[BEGIN]

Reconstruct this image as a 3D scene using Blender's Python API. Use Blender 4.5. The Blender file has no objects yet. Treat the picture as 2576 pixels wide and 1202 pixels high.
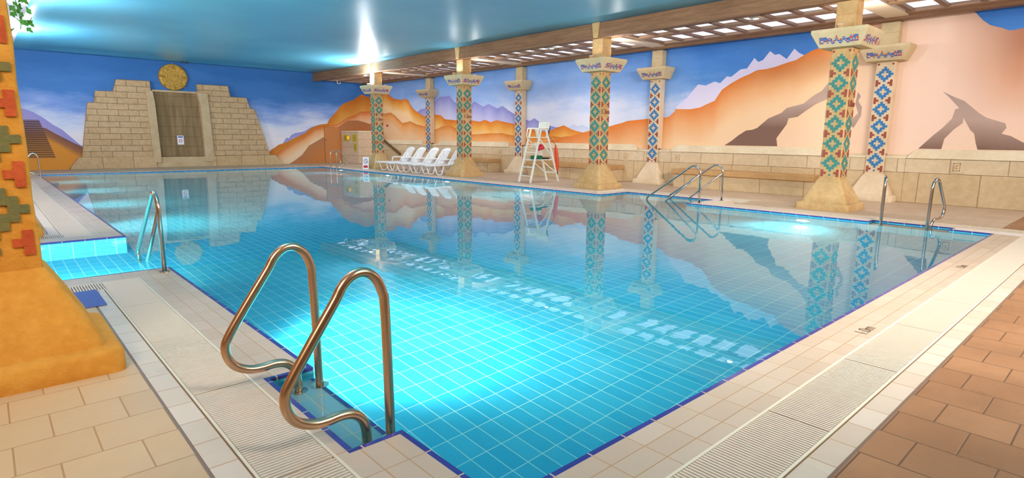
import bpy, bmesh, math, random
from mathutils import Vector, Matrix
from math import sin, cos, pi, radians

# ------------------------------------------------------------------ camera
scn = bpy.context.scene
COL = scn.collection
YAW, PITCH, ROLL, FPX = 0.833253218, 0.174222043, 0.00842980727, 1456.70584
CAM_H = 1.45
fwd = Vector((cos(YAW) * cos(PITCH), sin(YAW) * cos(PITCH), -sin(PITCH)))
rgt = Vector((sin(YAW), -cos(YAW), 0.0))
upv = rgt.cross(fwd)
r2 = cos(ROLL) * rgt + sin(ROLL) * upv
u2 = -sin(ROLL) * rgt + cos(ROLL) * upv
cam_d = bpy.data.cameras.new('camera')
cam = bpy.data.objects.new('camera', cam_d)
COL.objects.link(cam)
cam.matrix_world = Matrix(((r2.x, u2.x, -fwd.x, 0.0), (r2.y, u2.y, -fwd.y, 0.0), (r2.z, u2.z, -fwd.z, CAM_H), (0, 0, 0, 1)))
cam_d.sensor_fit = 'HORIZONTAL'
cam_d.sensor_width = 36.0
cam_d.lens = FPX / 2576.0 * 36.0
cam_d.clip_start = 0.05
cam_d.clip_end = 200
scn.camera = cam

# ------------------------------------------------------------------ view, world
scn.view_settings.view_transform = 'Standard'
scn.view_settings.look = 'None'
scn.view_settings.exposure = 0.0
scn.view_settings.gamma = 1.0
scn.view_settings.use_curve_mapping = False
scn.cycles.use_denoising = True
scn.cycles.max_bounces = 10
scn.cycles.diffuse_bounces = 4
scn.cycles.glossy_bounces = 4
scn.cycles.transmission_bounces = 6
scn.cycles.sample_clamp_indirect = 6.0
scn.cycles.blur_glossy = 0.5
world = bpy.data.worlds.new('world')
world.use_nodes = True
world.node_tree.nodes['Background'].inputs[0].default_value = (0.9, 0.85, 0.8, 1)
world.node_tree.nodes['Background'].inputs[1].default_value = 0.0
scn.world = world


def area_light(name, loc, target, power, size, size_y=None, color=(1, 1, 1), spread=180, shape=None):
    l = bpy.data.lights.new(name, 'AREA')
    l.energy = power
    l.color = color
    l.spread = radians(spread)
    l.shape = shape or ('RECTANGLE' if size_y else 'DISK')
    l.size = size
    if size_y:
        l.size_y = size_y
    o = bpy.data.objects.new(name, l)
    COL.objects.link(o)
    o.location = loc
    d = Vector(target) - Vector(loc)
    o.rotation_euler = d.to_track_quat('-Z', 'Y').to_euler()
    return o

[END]

* [DIRECTIONS FOR THIS TASK] Make an exact copy of the listing above. Do not include the pictures.

* [RESULT]
Reconstruct this image as a 3D scene using Blender's Python API. Use Blender 4.5. The Blender file has no objects yet. Treat the picture as 2576 pixels wide and 1202 pixels high.
import bpy, bmesh, math, random
from mathutils import Vector, Matrix
from math import sin, cos, pi, radians

# ------------------------------------------------------------------ camera
scn = bpy.context.scene
COL = scn.collection
YAW, PITCH, ROLL, FPX = 0.833253218, 0.174222043, 0.00842980727, 1456.70584
CAM_H = 1.45
fwd = Vector((cos(YAW) * cos(PITCH), sin(YAW) * cos(PITCH), -sin(PITCH)))
rgt = Vector((sin(YAW), -cos(YAW), 0.0))
upv = rgt.cross(fwd)
r2 = cos(ROLL) * rgt + sin(ROLL) * upv
u2 = -sin(ROLL) * rgt + cos(ROLL) * upv
cam_d = bpy.data.cameras.new('camera')
cam = bpy.data.objects.new('camera', cam_d)
COL.objects.link(cam)
cam.matrix_world = Matrix(((r2.x, u2.x, -fwd.x, 0.0), (r2.y, u2.y, -fwd.y, 0.0), (r2.z, u2.z, -fwd.z, CAM_H), (0, 0, 0, 1)))
cam_d.sensor_fit = 'HORIZONTAL'
cam_d.sensor_width = 36.0
cam_d.lens = FPX / 2576.0 * 36.0
cam_d.clip_start = 0.05
cam_d.clip_end = 200
scn.camera = cam

# ------------------------------------------------------------------ view, world
scn.view_settings.view_transform = 'Standard'
scn.view_settings.look = 'None'
scn.view_settings.exposure = 0.0
scn.view_settings.gamma = 1.0
scn.view_settings.use_curve_mapping = False
scn.cycles.use_denoising = True
scn.cycles.max_bounces = 10
scn.cycles.diffuse_bounces = 4
scn.cycles.glossy_bounces = 4
scn.cycles.transmission_bounces = 6
scn.cycles.sample_clamp_indirect = 6.0
scn.cycles.blur_glossy = 0.5
world = bpy.data.worlds.new('world')
world.use_nodes = True
world.node_tree.nodes['Background'].inputs[0].default_value = (0.9, 0.85, 0.8, 1)
world.node_tree.nodes['Background'].inputs[1].default_value = 0.0
scn.world = world


def area_light(name, loc, target, power, size, size_y=None, color=(1, 1, 1), spread=180, shape=None):
    l = bpy.data.lights.new(name, 'AREA')
    l.energy = power
    l.color = color
    l.spread = radians(spread)
    l.shape = shape or ('RECTANGLE' if size_y else 'DISK')
    l.size = size
    if size_y:
        l.size_y = size_y
    o = bpy.data.objects.new(name, l)
    COL.objects.link(o)
    o.location = loc
    d = Vector(target) - Vector(loc)
    o.rotation_euler = d.to_track_quat('-Z', 'Y').to_euler()
    return o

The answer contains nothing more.